Problem details:
Retype each line of the listing below, from the first through the one holding "R = math.radians", with no other lines.

Exercise inputs:
------

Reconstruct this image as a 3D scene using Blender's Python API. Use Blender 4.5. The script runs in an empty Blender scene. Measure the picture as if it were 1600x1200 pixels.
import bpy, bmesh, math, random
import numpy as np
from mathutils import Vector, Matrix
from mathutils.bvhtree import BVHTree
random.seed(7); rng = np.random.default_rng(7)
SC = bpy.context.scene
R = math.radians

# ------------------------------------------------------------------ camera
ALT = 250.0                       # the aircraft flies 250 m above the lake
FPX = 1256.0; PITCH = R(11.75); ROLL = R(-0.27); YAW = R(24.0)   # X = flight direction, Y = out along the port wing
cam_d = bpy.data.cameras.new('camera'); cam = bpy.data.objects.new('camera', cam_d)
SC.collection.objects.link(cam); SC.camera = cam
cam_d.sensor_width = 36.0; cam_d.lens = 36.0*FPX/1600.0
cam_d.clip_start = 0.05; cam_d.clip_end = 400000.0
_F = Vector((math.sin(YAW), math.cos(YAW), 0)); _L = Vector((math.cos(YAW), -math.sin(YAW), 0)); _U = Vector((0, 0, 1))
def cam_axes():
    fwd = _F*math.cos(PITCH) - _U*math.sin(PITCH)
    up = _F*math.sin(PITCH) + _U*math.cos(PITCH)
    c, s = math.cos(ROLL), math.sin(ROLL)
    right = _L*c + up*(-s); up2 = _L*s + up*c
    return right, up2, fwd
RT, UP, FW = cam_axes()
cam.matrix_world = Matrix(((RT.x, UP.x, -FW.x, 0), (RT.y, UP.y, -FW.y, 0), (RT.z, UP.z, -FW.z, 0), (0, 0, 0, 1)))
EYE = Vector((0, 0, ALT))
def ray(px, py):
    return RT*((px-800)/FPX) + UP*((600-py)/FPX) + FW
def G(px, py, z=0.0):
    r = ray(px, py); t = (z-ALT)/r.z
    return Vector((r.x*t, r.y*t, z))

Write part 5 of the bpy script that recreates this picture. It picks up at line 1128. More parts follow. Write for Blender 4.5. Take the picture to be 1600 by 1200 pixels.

------

Exercise result:
Reconstruct this image as a 3D scene using Blender's Python API. Use Blender 4.5. The script runs in an empty Blender scene. Measure the picture as if it were 1600x1200 pixels.
import bpy, bmesh, math, random
import numpy as np
from mathutils import Vector, Matrix
from mathutils.bvhtree import BVHTree
random.seed(7); rng = np.random.default_rng(7)
SC = bpy.context.scene
R = math.radians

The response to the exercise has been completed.